As an aside, you can actually vastly generalize the statement you have just proved: if $R$ is any (commutative) Noetherian ring, $f\in R$ is an element, and $\mathcal{P}\vartriangleleft R$ is any minimal prime ideal over $(f)$, then the height of $\mathcal{P}$ is at most one. This is the so-called principal ideal theorem, and it is a fundamental result in dimension theory. Note that the theorem does not require that $\mathcal{P}$ itself be principal! Only that $\mathcal{P}$ be a minimal prime over some principal ideal.
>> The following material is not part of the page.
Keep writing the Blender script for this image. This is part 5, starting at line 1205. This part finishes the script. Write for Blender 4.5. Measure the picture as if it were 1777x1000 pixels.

For your second question, the answer is no. For instance, let $F$ be your favorite field, and let $B=F[x_n:n\in\mathbb{N}]$ be the polynomial ring over $F$ in infinitely many variables. Now, let $A$ be the quotient of $B$ by the ideal $\langle x_n^2:n\in\mathbb{N}\rangle$. For convenience, denote the image of each $x_n$ in $A$ as $a_n$. The ring $A$ is non-Noetherian, since the ideal $\mathcal{P}=\langle a_n:n\in\mathbb{N}\rangle$ is not finitely generated. (Why not?) But $\dim A$ is finite, and in fact $\mathcal{P}$ is the unique prime ideal of $A$! (And hence $\dim A=0$.) To see this, suppose $\mathcal{Q}$ is a prime ideal of $A$. For each $n\in\mathbb{N}$, we have $a_n^2=0$, hence $a_n^2\in\mathcal{Q}$, hence, since $\mathcal{Q}$ is prime, $a_n\in\mathcal{Q}$. Thus $\mathcal{Q}\supseteq\mathcal{P}$. On the other hand, $A\big/\mathcal{P}\cong F$, so $\mathcal{P}$ is maximal, thus forcing $\mathcal{P}=\mathcal{Q}$, as desired.